Given task =>
Write out the data again exactly, skipping every picture.

Data section =>
++++

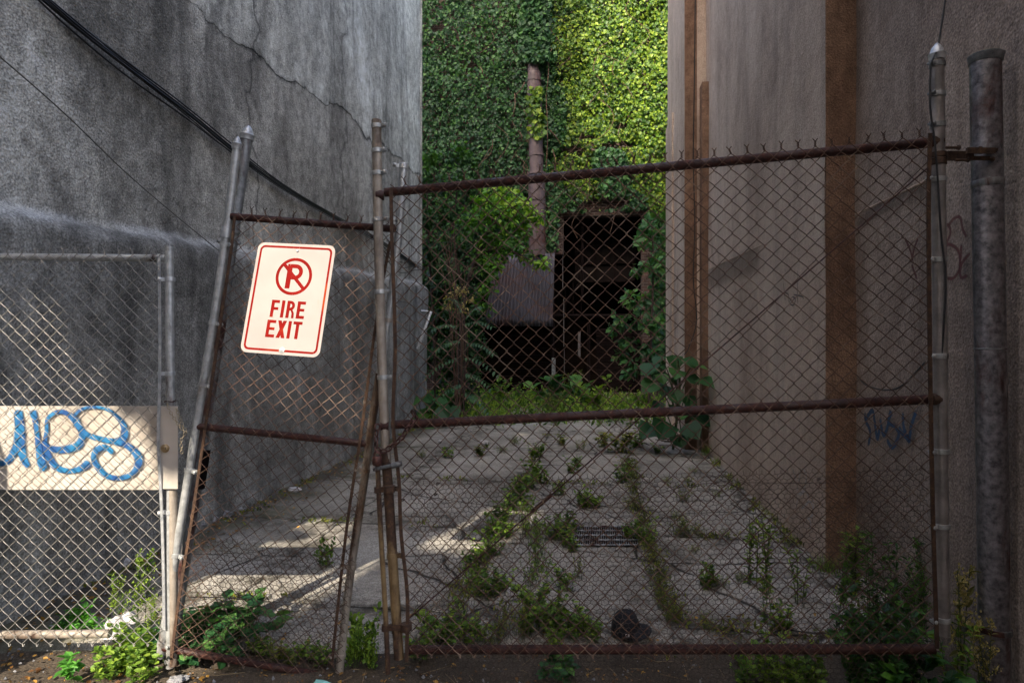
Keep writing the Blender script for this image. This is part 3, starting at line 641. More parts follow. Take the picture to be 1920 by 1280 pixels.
def hexwire(pn, t0, t1, cell, r, s0=0.0, s1=None, sagf=None):
    mb = MB(); s1 = s1 or pn.W; a = cell/2; hgt = cell*.55; rows = int((t1-t0)/(hgt*1.5)) ; cols = int((s1-s0)/(cell))
    J = lambda i, j: ((s0+(i+(j % 2)*.5)*cell))
    segs = []; jit = lambda x, y: (.0022*math.sin(x*91+y*57), .0022*math.cos(x*63-y*83))
    for j in range(rows):
        zb = t0+j*hgt*1.5
        for i in range(cols):
            x = s0+(i+(j % 2)*.5)*cell
            A_ = (x, zb); B_ = (x+a, zb+hgt*.5); C_ = (x+cell, zb); D_ = (x+a, zb+hgt*1.5)
            segs += [(A_, B_), (B_, C_), (B_, D_)]
    S = np.array(segs); jx = .0025*np.sin(S[..., 0]*91+S[..., 1]*57); jy = .0025*np.cos(S[..., 0]*63-S[..., 1]*83)
    wave = .008*np.sin(S[..., 0]*5)*np.cos(S[..., 1]*6)
    P_ = pn(S[..., 0]+jx, S[..., 1]+jy, -.012+wave)
    V = P_; T = V[:, 1]-V[:, 0]; T /= np.linalg.norm(T, axis=1)[:, None]; N = np.cross(T, pn.n); Bn = np.cross(T, N); th = np.arange(3)*2*np.pi/3
    v = V[:, :, None]+r*(np.cos(th)[None, None, :, None]*N[:, None, None]+np.sin(th)[None, None, :, None]*Bn[:, None, None])
    q = np.array([(0, 1, 4, 3), (1, 2, 5, 4), (2, 0, 3, 5)]); f = (q[None]+(np.arange(len(V))*6)[:, None, None]).reshape(-1, 4)
    mb.add(v.reshape(-1, 3), f.tolist()); return mb
def band(parent, c, ax, r, to, ln, mat, name='tension_band', hgt=.022, bolt=.006, nut=None):
    """steel strap round a post at c (axis ax) with a tongue of length ln towards to"""
    c = np.asarray(c, float); ax = np.asarray(ax, float)/np.linalg.norm(ax); to = np.asarray(to, float); to = to-ax*(to@ax); to /= np.linalg.norm(to); sd = np.cross(ax, to)
    mb = MB(); lathe(mb, c-ax*hgt/2, ax, [(r, 0), (r+.0028, .001), (r+.0035, hgt/2), (r+.0028, hgt-.001), (r, hgt)], 20)
    for s_ in (-1, 1): mb.box(c+to*(r+ln/2)+sd*s_*.0045, to*(ln/2), sd*.0015, ax*hgt*.42)
    p = c+to*(r+ln*.72); mb.tube([p-sd*.014, p+sd*.014], bolt, 8)
    q = p-sd*.012 if sd[1] > 0 else p+sd*.012
    e = -1 if sd[1] > 0 else 1
    lathe(mb, q, sd*e, [(bolt*1.6, 0), (bolt*1.5, .004), (bolt*.7, .0065)], 8)
    return mb.build(name, mat, parent, True)
def dome(mb, base, ax, r, k=1.0):
    lathe(mb, base, ax, [(r+.004, -.012), (r+.005, .008), (r+.0065, .010), (r+.0065, .015), (r+.001, .018), (r*.96, .022*k+.004), (r*.86, .031*k+.004), (r*.70, .040*k+.004), (r*.50, .048*k+.004), (r*.28, .055*k+.004), (r*.10, .060*k+.004), (.001, .061*k+.004)], 24)
def pipe(a, b, r, seg=18, n=8, wob=.0015, dents=()):
    a, b = np.asarray(a, float), np.asarray(b, float); tt = np.linspace(0, 1, n); mb = MB()
    p = a+(b-a)*tt[:, None]; p[:, 0] += wob*np.sin(tt*7+a[0]*5); mb.tube(p, r, seg); return mb
UP = np.array((0, 0, 1.0)); CAMD = np.array((0, -1.0, 0))

# ---- main gate (sagging, hung on the big right pipe)
DL, DR = 3.0, 2.7
gate = empty('chain_link_gate', P(745, 1250, DL), 'wide sagging chain link gate with rusty rails, right of the leaning leaf', 'gate', None)
st_top, st_bot = P(706, 226, DL), P(750, 1238, DL)
mb = MB()
stp = [P(706, 226, DL), P(709, 420, DL), P(715, 640, DL), P(720, 780, DL), P(727, 900, DL), P(737, 1060, DL), P(748, 1232, DL)]
mb.tube(crom(stp, 5), .0232, 20); lathe(mb, P(706, 226, DL), UP, [(.024, -.02), (.0245, -.002), (.021, .004), (.002, .006)], 20)
mb.build('stile', M['post_rust'], gate, True)
mb = MB(); mb.tube(crom([P(722, 845, DL-.001), P(727, 900, DL-.001), P(737, 1060, DL-.001), P(748, 1233, DL-.001)], 5), .0242, 20); mb.build('rusted_sleeve', M['post_rust_dark'], gate, True)
rt, rb = P(1757, 108, DR), P(1768, 1190, DR)
mb = pipe(rb, rt, .0275); mb.build('stile', M['galv_mid'], gate, True)
mb = MB(); dome(mb, rt, rt-rb, .0275); mb.build('post_cap', M['galv_plain'], gate, True)
def rail(y0, y1, x0=722, x1=1752, r=.0215, parent=gate, d0=DL, d1=DR, mat='rail_rust'):
    return pipe(P(x0, y0, d0), P(x1, y1, d1), r, 16, 12, .001).build('rail', M[mat], parent, True)
rail(361, 267); rail(796, 748, 735); rail(1217, 1216, 762)
g_tl, g_tr, g_bl, g_br = P(733, 350, DL-.03), P(1741, 258, DR-.03), P(768, 1224, DL-.03), P(1748, 1228, DR-.03)
GP = Panel(g_bl, g_br, g_tl, g_tr, .022)
chainlink(GP, .0712, .0023).build('chain_link_mesh', M['wire_rust'], gate, True, 80)
mb = MB(); tb = [P(733, 352, DL-.025), P(735, 450, DL-.03), P(741, 650, DL-.03), P(737, 790, DL-.03), P(748, 900, DL-.03), P(752, 1000, DL-.03), P(764, 1120, DL-.03), P(762, 1240, DL-.03)]
def flatbar(mb, pts, wd, th, nrm):
    p = crom(pts, 4); T = np.gradient(p, axis=0); T /= np.linalg.norm(T, axis=1)[:, None]; X = np.cross(T, nrm); X /= np.linalg.norm(X, axis=1)[:, None]; m = len(p)
    v = np.stack([p-X*wd/2-nrm*th/2, p+X*wd/2-nrm*th/2, p+X*wd/2+nrm*th/2, p-X*wd/2+nrm*th/2], 1).reshape(-1, 3)
    f = [(i*4+j, i*4+(j+1) % 4, (i+1)*4+(j+1) % 4, (i+1)*4+j) for i in range(m-1) for j in range(4)]+[(3, 2, 1, 0), tuple((m-1)*4+j for j in range(4))]
    mb.add(v, f)
flatbar(mb, tb, .017, .006, CAMD); mb.build('tension_bar', M['bar_rust'], gate)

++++

Problem solution =>
Keep writing the Blender script for this image. This is part 3, starting at line 641. More parts follow. Take the picture to be 1920 by 1280 pixels.
def hexwire(pn, t0, t1, cell, r, s0=0.0, s1=None, sagf=None):
    mb = MB(); s1 = s1 or pn.W; a = cell/2; hgt = cell*.55; rows = int((t1-t0)/(hgt*1.5)) ; cols = int((s1-s0)/(cell))
    J = lambda i, j: ((s0+(i+(j % 2)*.5)*cell))
    segs = []; jit = lambda x, y: (.0022*math.sin(x*91+y*57), .0022*math.cos(x*63-y*83))
    for j in range(rows):
        zb = t0+j*hgt*1.5
        for i in range(cols):
            x = s0+(i+(j % 2)*.5)*cell
            A_ = (x, zb); B_ = (x+a, zb+hgt*.5); C_ = (x+cell, zb); D_ = (x+a, zb+hgt*1.5)
            segs += [(A_, B_), (B_, C_), (B_, D_)]
    S = np.array(segs); jx = .0025*np.sin(S[..., 0]*91+S[..., 1]*57); jy = .0025*np.cos(S[..., 0]*63-S[..., 1]*83)
    wave = .008*np.sin(S[..., 0]*5)*np.cos(S[..., 1]*6)
    P_ = pn(S[..., 0]+jx, S[..., 1]+jy, -.012+wave)
    V = P_; T = V[:, 1]-V[:, 0]; T /= np.linalg.norm(T, axis=1)[:, None]; N = np.cross(T, pn.n); Bn = np.cross(T, N); th = np.arange(3)*2*np.pi/3
    v = V[:, :, None]+r*(np.cos(th)[None, None, :, None]*N[:, None, None]+np.sin(th)[None, None, :, None]*Bn[:, None, None])
    q = np.array([(0, 1, 4, 3), (1, 2, 5, 4), (2, 0, 3, 5)]); f = (q[None]+(np.arange(len(V))*6)[:, None, None]).reshape(-1, 4)
    mb.add(v.reshape(-1, 3), f.tolist()); return mb
def band(parent, c, ax, r, to, ln, mat, name='tension_band', hgt=.022, bolt=.006, nut=None):
    """steel strap round a post at c (axis ax) with a tongue of length ln towards to"""
    c = np.asarray(c, float); ax = np.asarray(ax, float)/np.linalg.norm(ax); to = np.asarray(to, float); to = to-ax*(to@ax); to /= np.linalg.norm(to); sd = np.cross(ax, to)
    mb = MB(); lathe(mb, c-ax*hgt/2, ax, [(r, 0), (r+.0028, .001), (r+.0035, hgt/2), (r+.0028, hgt-.001), (r, hgt)], 20)
    for s_ in (-1, 1): mb.box(c+to*(r+ln/2)+sd*s_*.0045, to*(ln/2), sd*.0015, ax*hgt*.42)
    p = c+to*(r+ln*.72); mb.tube([p-sd*.014, p+sd*.014], bolt, 8)
    q = p-sd*.012 if sd[1] > 0 else p+sd*.012
    e = -1 if sd[1] > 0 else 1
    lathe(mb, q, sd*e, [(bolt*1.6, 0), (bolt*1.5, .004), (bolt*.7, .0065)], 8)
    return mb.build(name, mat, parent, True)
def dome(mb, base, ax, r, k=1.0):
    lathe(mb, base, ax, [(r+.004, -.012), (r+.005, .008), (r+.0065, .010), (r+.0065, .015), (r+.001, .018), (r*.96, .022*k+.004), (r*.86, .031*k+.004), (r*.70, .040*k+.004), (r*.50, .048*k+.004), (r*.28, .055*k+.004), (r*.10, .060*k+.004), (.001, .061*k+.004)], 24)
def pipe(a, b, r, seg=18, n=8, wob=.0015, dents=()):
    a, b = np.asarray(a, float), np.asarray(b, float); tt = np.linspace(0, 1, n); mb = MB()
    p = a+(b-a)*tt[:, None]; p[:, 0] += wob*np.sin(tt*7+a[0]*5); mb.tube(p, r, seg); return mb
UP = np.array((0, 0, 1.0)); CAMD = np.array((0, -1.0, 0))

# ---- main gate (sagging, hung on the big right pipe)
DL, DR = 3.0, 2.7
gate = empty('chain_link_gate', P(745, 1250, DL), 'wide sagging chain link gate with rusty rails, right of the leaning leaf', 'gate', None)
st_top, st_bot = P(706, 226, DL), P(750, 1238, DL)
mb = MB()
stp = [P(706, 226, DL), P(709, 420, DL), P(715, 640, DL), P(720, 780, DL), P(727, 900, DL), P(737, 1060, DL), P(748, 1232, DL)]
mb.tube(crom(stp, 5), .0232, 20); lathe(mb, P(706, 226, DL), UP, [(.024, -.02), (.0245, -.002), (.021, .004), (.002, .006)], 20)
mb.build('stile', M['post_rust'], gate, True)
mb = MB(); mb.tube(crom([P(722, 845, DL-.001), P(727, 900, DL-.001), P(737, 1060, DL-.001), P(748, 1233, DL-.001)], 5), .0242, 20); mb.build('rusted_sleeve', M['post_rust_dark'], gate, True)
rt, rb = P(1757, 108, DR), P(1768, 1190, DR)
mb = pipe(rb, rt, .0275); mb.build('stile', M['galv_mid'], gate, True)
mb = MB(); dome(mb, rt, rt-rb, .0275); mb.build('post_cap', M['galv_plain'], gate, True)
def rail(y0, y1, x0=722, x1=1752, r=.0215, parent=gate, d0=DL, d1=DR, mat='rail_rust'):
    return pipe(P(x0, y0, d0), P(x1, y1, d1), r, 16, 12, .001).build('rail', M[mat], parent, True)
rail(361, 267); rail(796, 748, 735); rail(1217, 1216, 762)
g_tl, g_tr, g_bl, g_br = P(733, 350, DL-.03), P(1741, 258, DR-.03), P(768, 1224, DL-.03), P(1748, 1228, DR-.03)
GP = Panel(g_bl, g_br, g_tl, g_tr, .022)
chainlink(GP, .0712, .0023).build('chain_link_mesh', M['wire_rust'], gate, True, 80)
mb = MB(); tb = [P(733, 352, DL-.025), P(735, 450, DL-.03), P(741, 650, DL-.03), P(737, 790, DL-.03), P(748, 900, DL-.03), P(752, 1000, DL-.03), P(764, 1120, DL-.03), P(762, 1240, DL-.03)]
def flatbar(mb, pts, wd, th, nrm):
    p = crom(pts, 4); T = np.gradient(p, axis=0); T /= np.linalg.norm(T, axis=1)[:, None]; X = np.cross(T, nrm); X /= np.linalg.norm(X, axis=1)[:, None]; m = len(p)
    v = np.stack([p-X*wd/2-nrm*th/2, p+X*wd/2-nrm*th/2, p+X*wd/2+nrm*th/2, p-X*wd/2+nrm*th/2], 1).reshape(-1, 3)
    f = [(i*4+j, i*4+(j+1) % 4, (i+1)*4+(j+1) % 4, (i+1)*4+j) for i in range(m-1) for j in range(4)]+[(3, 2, 1, 0), tuple((m-1)*4+j for j in range(4))]
    mb.add(v, f)
flatbar(mb, tb, .017, .006, CAMD); mb.build('tension_bar', M['bar_rust'], gate)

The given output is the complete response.